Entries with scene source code
## begin
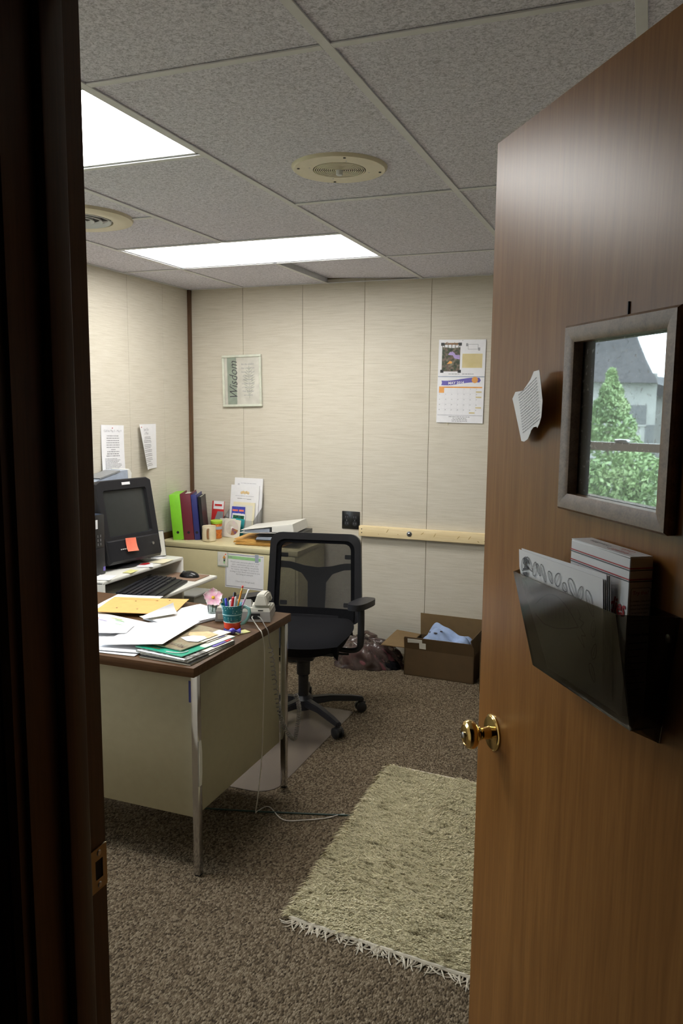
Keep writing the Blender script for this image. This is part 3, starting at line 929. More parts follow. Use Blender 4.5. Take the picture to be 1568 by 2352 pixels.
text('printed_side_heading', 'Try this!', .0062, M['red_ink'], CB, CR @ T(0, bh - .038, .0003), shear=.1)
text('printed_side_text', "Try Annabelle's Cashew Brittle\nto make desserts even more\ndelicious! Crush the brittle to\ntop your favorite custard,\npudding or ice cream for an\nextra sweet treat!", .0034, M['ink'], CB, CR @ T(0, bh - .049, .0003), line=1.35, width=.60)
text('printed_panel_title', 'Nutrition Facts', .0052, M['ink'], CB, CR @ T(0, bh - .088, .0003), width=.85, bold=.0002)
def outline(mb, x0, y0, x1, y1, t, m, r=.003):
    pts = []
    for cx, cy, a0 in ((x1 - r, y1 - r, 0), (x0 + r, y1 - r, 90), (x0 + r, y0 + r, 180), (x1 - r, y0 + r, 270)):
        for k in range(4):
            a = math.radians(a0 + 30 * k)
            pts.append((cx + r * math.cos(a), cy + r * math.sin(a)))
    n = len(pts)
    for i in range(n):
        p, q = Vector(pts[i] + (0,)), Vector(pts[(i + 1) % n] + (0,))
        d = (q - p)
        if d.length < 1e-7:
            continue
        nn = Vector((-d.y, d.x, 0)).normalized() * t
        vs = [mb.b.verts.new(m @ w) for w in (p, q, q + nn, p + nn)]
        mb.b.faces.new(vs)
b = MB()
outline(b, -bd / 2 + .002, bh - .078, bd / 2 - .002, bh - .035, .0004, CR @ T(0, 0, .0004))
obj('printed_outline', b, M['ink'], CB)
for k in range(9):
    b = MB()
    b.box(-bd / 2 + .003, bh - .100 - k * .008, 0, bd / 2 - .003 - (k % 3) * .004, bh - .1005 - k * .008 - .0006, .0003, m=CR)
    obj('printed_rule', b, M['ink'], CB)
b = MB()
outline(b, -bw / 2 + .006, -bd / 2 + .006, .010, bd / 2 - .006, .0004, CT @ RZ(180) @ T(-.012, 0, 0), .008)
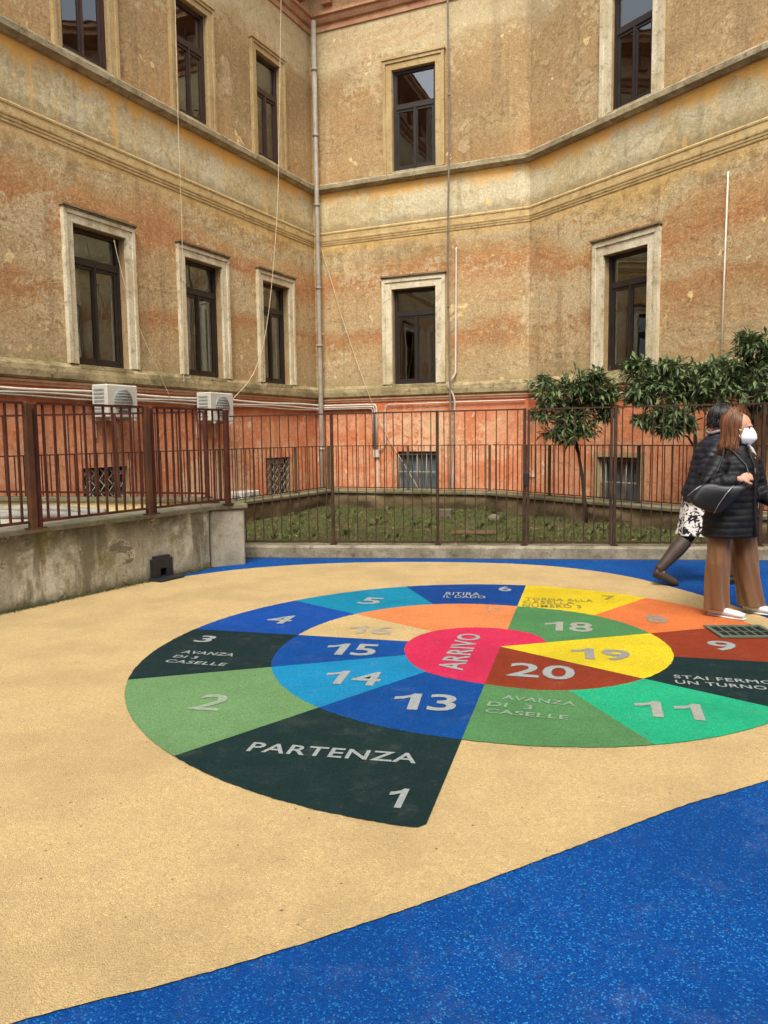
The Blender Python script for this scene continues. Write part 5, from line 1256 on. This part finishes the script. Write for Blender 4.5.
ja = MB(); ja.loft([(x, 0, z, rx, ry, y2) for x, z, rx, ry in ((.02, .80, .205, .165), (.02, .90, .20, .16), (.06, 1.05, .178, .145), (.09, 1.2, .188, .145), (.115, 1.32, .19, .125), (.135, 1.375, .14, .105), (.16, 1.41, .085, .085), (.17, 1.45, .074, .076))], 30)
for (s_, e_, w_) in ((s_r, e_r, w_r), (s_l, e_l, w_l)): ja.tube([s_, s_.lerp(e_, .5), e_, e_.lerp(w_, .5), e_.lerp(w_, .93)], [.078, .072, .068, .058, .046], 14)
jm_ = remesh(ja, .010, 5); quilt(jm_, [[tuple(s_r), tuple(e_r), tuple(w_r)], [tuple(s_l), tuple(e_l), tuple(w_l)]], .06, .010); mesh_part(jm_, 'jacket', JACK2, w2)
sk = MB(); sk.loft([(x, 0, z, rx, ry, y2) for x, z, rx, ry in ((.03, .475, .20, .215), (.03, .52, .195, .205), (.03, .65, .180, .185), (.03, .78, .17, .17), (.02, .9, .16, .15))], 48, rip=lambda z, an: 1+.06*min(1, max(0, (.9-z)*2))*math.sin(7*an+z*3)); mesh_part(remesh(sk, .009, 2), 'skirt', FLOR, w2)
for lg, (h_, t_) in ((lb, foots[0]), (lf, foots[1])):
    tg = MB(); tg.tube([lg[0], lg[1], lg[1].lerp(lg[2], .5)], [.085, .060, .054], 14); tg.build('tights', TIGHT, w2)
    bt = MB(); k_ = lg[1].lerp(lg[2], .30); k_ = lg[1].lerp(lg[2], .12); bt.tube([k_, lg[1].lerp(lg[2], .4), lg[1].lerp(lg[2], .65), lg[2], h_+V((.012, 0, .03))], [.074, .074, .064, .050, .046], 14)
    dd = (t_-h_).normalized(); bt.tube([h_-dd*.025, h_.lerp(t_, .25)+V((0, 0, .008)), h_.lerp(t_, .6), t_, t_+dd*.035-V((0, 0, .004))], [.034, .044, .043, .038, .022], 12)
    bm_ = mesh_part(remesh(bt, .007, 3), 'boot', BOOT, w2)
    so_ = MB(); d2 = V((0, 0, -.034)); so_.tube([h_-dd*.02+d2, h_.lerp(t_, .5)+d2, t_+dd*.03+d2*.75], [.034, .040, .026], 10, flat=.22); so_.obox(h_+d2*1.35, dd*.03, V((-dd.y, dd.x, 0)).normalized()*.030, (0, 0, .014)); so_.build('sole', SOLE, bm_)
ha = MB(); f2h = (f2+V((0, .35, -.05))).normalized(); rr = random.Random(9); ha.ell(HC2+V((0, 0, .03))-f2h*.018, f2h.cross(V((0, 0, 1)))*.093, f2h*.108, (0, 0, .112), 20, 12)
hair_long(ha, HC2, f2h, 1.475, 8, 260, (.092, .112, .125), 66); ha.build('hair', HAIR2, w2)
sf = MB(); sf.tube([V((.16, 0, 1.455))+V((math.cos(q)*.083, math.sin(q)*.083, .01*math.sin(3*q))) for q in np.linspace(0, 2*PI, 25)],   .015, 10, caps=False); sf.build('scarf', SCARF, w2)
for s_ in (-1, 1):
    e = MB(); sd_ = f2h.cross(V((0, 0, 1))).normalized(); u_ = sd_.cross(f2h); e.ell(HC2+u_*.008+f2h*.081+sd_*s_*.031, sd_*.013, f2h*.006, u_*.006, 10, 6); e.build('eye', EYE, w2)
## end
What is needed:
Your copy should match the entries exactly, minus the pictures.

Task solution:
Keep writing the Blender script for this image. This is part 3, starting at line 929. More parts follow. Use Blender 4.5. Take the picture to be 1568 by 2352 pixels.
text('printed_side_heading', 'Try this!', .0062, M['red_ink'], CB, CR @ T(0, bh - .038, .0003), shear=.1)
text('printed_side_text', "Try Annabelle's Cashew Brittle\nto make desserts even more\ndelicious! Crush the brittle to\ntop your favorite custard,\npudding or ice cream for an\nextra sweet treat!", .0034, M['ink'], CB, CR @ T(0, bh - .049, .0003), line=1.35, width=.60)
text('printed_panel_title', 'Nutrition Facts', .0052, M['ink'], CB, CR @ T(0, bh - .088, .0003), width=.85, bold=.0002)
def outline(mb, x0, y0, x1, y1, t, m, r=.003):
    pts = []
    for cx, cy, a0 in ((x1 - r, y1 - r, 0), (x0 + r, y1 - r, 90), (x0 + r, y0 + r, 180), (x1 - r, y0 + r, 270)):
        for k in range(4):
            a = math.radians(a0 + 30 * k)
            pts.append((cx + r * math.cos(a), cy + r * math.sin(a)))
    n = len(pts)
    for i in range(n):
        p, q = Vector(pts[i] + (0,)), Vector(pts[(i + 1) % n] + (0,))
        d = (q - p)
        if d.length < 1e-7:
            continue
        nn = Vector((-d.y, d.x, 0)).normalized() * t
        vs = [mb.b.verts.new(m @ w) for w in (p, q, q + nn, p + nn)]
        mb.b.faces.new(vs)
b = MB()
outline(b, -bd / 2 + .002, bh - .078, bd / 2 - .002, bh - .035, .0004, CR @ T(0, 0, .0004))
obj('printed_outline', b, M['ink'], CB)
for k in range(9):
    b = MB()
    b.box(-bd / 2 + .003, bh - .100 - k * .008, 0, bd / 2 - .003 - (k % 3) * .004, bh - .1005 - k * .008 - .0006, .0003, m=CR)
    obj('printed_rule', b, M['ink'], CB)
b = MB()
outline(b, -bw / 2 + .006, -bd / 2 + .006, .010, bd / 2 - .006, .0004, CT @ RZ(180) @ T(-.012, 0, 0), .008)
The Blender Python script for this scene continues. Write part 5, from line 1256 on. This part finishes the script. Write for Blender 4.5.
ja = MB(); ja.loft([(x, 0, z, rx, ry, y2) for x, z, rx, ry in ((.02, .80, .205, .165), (.02, .90, .20, .16), (.06, 1.05, .178, .145), (.09, 1.2, .188, .145), (.115, 1.32, .19, .125), (.135, 1.375, .14, .105), (.16, 1.41, .085, .085), (.17, 1.45, .074, .076))], 30)
for (s_, e_, w_) in ((s_r, e_r, w_r), (s_l, e_l, w_l)): ja.tube([s_, s_.lerp(e_, .5), e_, e_.lerp(w_, .5), e_.lerp(w_, .93)], [.078, .072, .068, .058, .046], 14)
jm_ = remesh(ja, .010, 5); quilt(jm_, [[tuple(s_r), tuple(e_r), tuple(w_r)], [tuple(s_l), tuple(e_l), tuple(w_l)]], .06, .010); mesh_part(jm_, 'jacket', JACK2, w2)
sk = MB(); sk.loft([(x, 0, z, rx, ry, y2) for x, z, rx, ry in ((.03, .475, .20, .215), (.03, .52, .195, .205), (.03, .65, .180, .185), (.03, .78, .17, .17), (.02, .9, .16, .15))], 48, rip=lambda z, an: 1+.06*min(1, max(0, (.9-z)*2))*math.sin(7*an+z*3)); mesh_part(remesh(sk, .009, 2), 'skirt', FLOR, w2)
for lg, (h_, t_) in ((lb, foots[0]), (lf, foots[1])):
    tg = MB(); tg.tube([lg[0], lg[1], lg[1].lerp(lg[2], .5)], [.085, .060, .054], 14); tg.build('tights', TIGHT, w2)
    bt = MB(); k_ = lg[1].lerp(lg[2], .30); k_ = lg[1].lerp(lg[2], .12); bt.tube([k_, lg[1].lerp(lg[2], .4), lg[1].lerp(lg[2], .65), lg[2], h_+V((.012, 0, .03))], [.074, .074, .064, .050, .046], 14)
    dd = (t_-h_).normalized(); bt.tube([h_-dd*.025, h_.lerp(t_, .25)+V((0, 0, .008)), h_.lerp(t_, .6), t_, t_+dd*.035-V((0, 0, .004))], [.034, .044, .043, .038, .022], 12)
    bm_ = mesh_part(remesh(bt, .007, 3), 'boot', BOOT, w2)
    so_ = MB(); d2 = V((0, 0, -.034)); so_.tube([h_-dd*.02+d2, h_.lerp(t_, .5)+d2, t_+dd*.03+d2*.75], [.034, .040, .026], 10, flat=.22); so_.obox(h_+d2*1.35, dd*.03, V((-dd.y, dd.x, 0)).normalized()*.030, (0, 0, .014)); so_.build('sole', SOLE, bm_)
ha = MB(); f2h = (f2+V((0, .35, -.05))).normalized(); rr = random.Random(9); ha.ell(HC2+V((0, 0, .03))-f2h*.018, f2h.cross(V((0, 0, 1)))*.093, f2h*.108, (0, 0, .112), 20, 12)
hair_long(ha, HC2, f2h, 1.475, 8, 260, (.092, .112, .125), 66); ha.build('hair', HAIR2, w2)
sf = MB(); sf.tube([V((.16, 0, 1.455))+V((math.cos(q)*.083, math.sin(q)*.083, .01*math.sin(3*q))) for q in np.linspace(0, 2*PI, 25)],   .015, 10, caps=False); sf.build('scarf', SCARF, w2)
for s_ in (-1, 1):
    e = MB(); sd_ = f2h.cross(V((0, 0, 1))).normalized(); u_ = sd_.cross(f2h); e.ell(HC2+u_*.008+f2h*.081+sd_*s_*.031, sd_*.013, f2h*.006, u_*.006, 10, 6); e.build('eye', EYE, w2)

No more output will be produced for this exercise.